Plus, I have a couple of long-time friends who have something going on in their houses, and they've both said that Brian and I can investigate sometime. So if I need inspiration I can draw from them.

But I doubt I will. There is a universe of characters and themes and situations to explore -- paranormal and not -- that exist all around us. Plus, the best stories are often the personal ones... Like Michael Crichton's Travels...

So I've also been voraciously filling my consciousness with information. I can't seem to get enough! I've read all 3 books in the Conversations with God series (which I highly recommend to anyone contemplating matters of spirituality), then I picked up and have been re-reading Michael Crichton's collection of essays called Travels, all the while keeping up with my paranormal podcasts (too many to link to) and the concepts contained therein.

AND, I've made a friend who has a lot of experience with Electronic Voice Phenomena (EVP) and Instrumental Trans Communication (ITC)! She has her own meetup group at The Austin Audio & Video ITC-EVP Meetup Group. She -- Surreal, the creator of the group -- has been very generously answering my questions and sharing her insights with me via email. :)

So I just keep receiving more and more information to stuff into this hungry mind of mind, hee-hee. :)

Jumping back and forth between paranormal studies and spiritual studies, I noticed an odd truism: It appears that Truth best serves us when we disbelieve it.

What I mean is that it seems the best way get to the truth of a question is to have the skepticism and willingness to not believe it that causes one to poke and prod and measure and contemplate, while possessing the open-mindedness to accept the eventual answers, however fantastical or unbelievable they may turn out to be.

An easy illustration is the TAPS approach to paranormal investigation: TAPS (and all TAPS Family members) set out to debunk claims of paranormal activity. Debunk.

Why? If an organization hopes to document and capture evidence to prove that the paranormal exists, why actively try to debunk it?

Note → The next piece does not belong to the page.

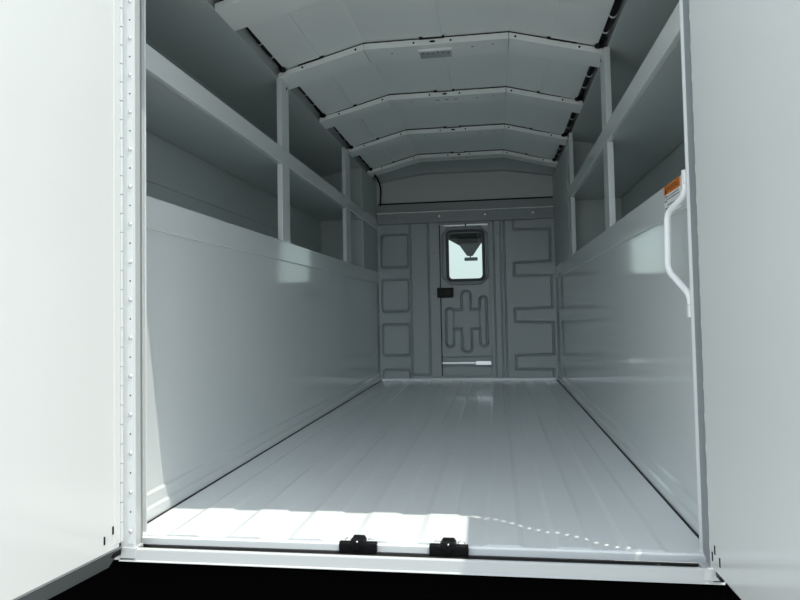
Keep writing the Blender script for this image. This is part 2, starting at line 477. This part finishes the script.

Because if you go into a "haunted" location and try to disprove every experience that may be considered paranormal, and you come away with evidence of a few things that you simply can't disprove, no matter how hard you try, then you just may have actual evidence of the paranormal!

And I believe the same can be said of all matters that Science has yet to classify and quantify. It seems that when we find something "supernatural" in our lives, rigorously trying to explain it away through normal occurrences doesn't always make the experience go away. In fact, it seems that the more we try to explain away some experiences, the more wondrous and awe-inspiring they become!

It seems to play into that whole theme in human existence that the reality of a thing seems to be somehow defined by its limitations or boundaries.

Or, it seems that way to me, anyway, lol. ;P

Speaking of wondrous and awe-inspiring phenomena: Shout out to my lady love, Her Great And Awesome Gnomey-ness!!! :D xoxoxo (Btw, she said it was okay for me to go into haunted houses and hunt ghosties, so YAY!)

And I hope that your day presents hundreds of reasons for you to scratch your head in wonder, and maybe even provides evidence that there is more going on in this life than we can yet explain!